FTSE boards are firmly committed to remaining in the UK, despite the vote to leave the European Union, but remain deeply pessimistic about the economy, according to new research.

In a survey of FTSE 350 companies, 72% of respondents are expecting economic conditions to deteriorate, with confidence in the UK economy at its lowest since 2012.

The biannual FT-ICA Boardroom Bellwether survey, which canvasses the views of the FTSE 350 on the external environment as well as key governance issues such as board diversity, regulation, risk and compliance, found Boards are particularly gloomy about UK economic prospects for the next year with just 8% predicting an improvement – down from 13% in May 2016, 40% in December 2015 and 74% in July 2015.

Those anticipating a decline have tripled from 24% in May to 72% in December, a major leap from just 11% in December 2015.

Only 16% of respondents anticipate an improvement in global economic conditions in the next year, unchanged from May 2016, but down from 28% in December 2015, 33% in December 2014 and substantially down against the 57% of July 2015.

More than half (59%) of respondents rate Brexit as potentially damaging to their business. Despite this, only 1% of respondents are considering moving their head office from the UK to somewhere in the EU, whilst 92% are not, and less than half (43%) see Brexit as a principal risk.

Peter Swabey, policy and research director at ICSA: The Governance Institute said: "Now that Brexit is a reality, we are seeing a return to caution. The FTSE 250 are marginally more positive about Brexit than the FTSE 100, with 13% of FTSE 250 respondents viewing Brexit as positive compared to 3% of the FTSE 100.

"This makes sense as the FTSE 100 is more geared towards international trade where Brexit will likely have a greater impact, but it remains to be seen how sentiment will change across the board the closer we get to triggering Article 50."

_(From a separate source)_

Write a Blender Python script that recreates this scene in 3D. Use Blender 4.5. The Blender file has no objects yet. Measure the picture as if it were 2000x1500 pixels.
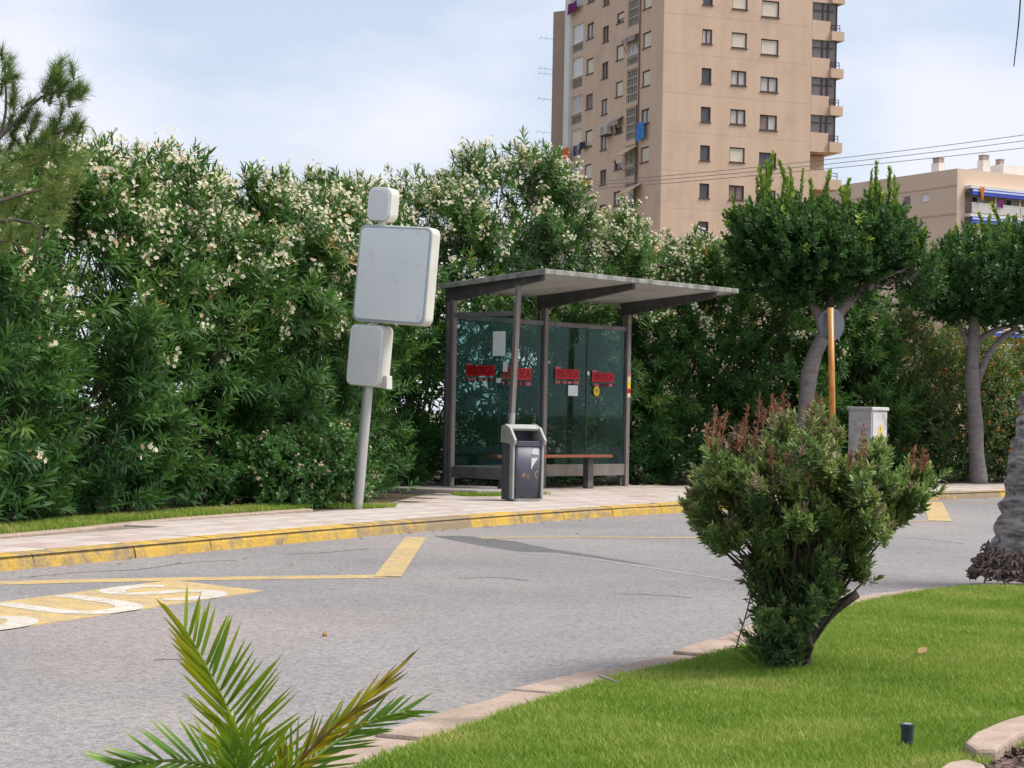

The survey also revealed the number of companies rating their boards as ethnically diverse has dropped to 22% from 25% in December 2015 and 34% in May 2016.

Mr. Swabey added: "We expect ethnic diversity to receive greater attention now that Sir John Parker’s report has been published for consultation. There is much more that needs to be done to encourage wider ethnic and cultural diversity so that UK companies can become more open, inclusive and representative."

Board composition

The survey also found just 52% of respondents feel their company’s executive pipeline is sufficient to provide a sustainable pool of talented and diverse board members, down from 56% in May.

According to David Isaac, Chair of the Equality and Human Rights Commission, building board skills is vital to ensure diverse talent is developed to take on board roles, particularly if process towards equality is slow.

He added: "It is disappointing that many companies believe their talent pipelines aren’t improving. This should be a wake-up call to all businesses to nurture and develop new talent. Unless they do so we will never deliver on our collective ambition to make our boards diverse."

Sixty three per cent report that their boards are diverse in terms of gender, down slightly from 67% in May 2016, 68% in December 2015 and 69% in December 2014. Nearly a third (28%) of FTSE 350 respondents have achieved less than 20% representation on boards, with 40% of FTSE 250 companies admitting to being below 20%.

The lack of progress is connected to the effectiveness of the female executive pipeline. The Hampton/Alexander Review, which calls for the number of women executive committee members to increase to one-third by 2020, reinforces this.

Rowena Ironside, Chair, Women on Boards UK Ltd said: "The challenge laid down by the Hampton/Alexander Review, to set targets for better gender balance in senior executive teams, is a welcome next step after the success of the Lord Davies Review targets.

"Improving gender balance in the executive pipeline will be a more difficult endeavour with a longer time horizon than adding more female non-executive directors to boards. However, this focus on the talent within organisations will reinforce the progress made in the boardroom, by forcing boards to understand and address the organisational barriers and stereotypes that continue to limit women’s promotion opportunities.

Concerns for cyber security

Additionally, the report highlighted cyber risk as a primary concern, with 80% of respondents rating the risk as increasing, followed by social media risk (52%) and reputational risk (51%). Political risk, which could have included Brexit, was rated joint lowest with legal risk at 41%.

The Institute of Risk Management (IRM) expects the importance of Enterprise Risk Management to continue to grow rapidly in the years to come.

Ian Livsey, Chief Executive, IRM said: "Organisations will increasingly look to their risk professionals to lead, coach and advise on risk at a strategic level, with a greater focus on the macro risk and unknowns, and on ensuring a healthy risk culture and behaviours, and less on the micro-risks and internal processes."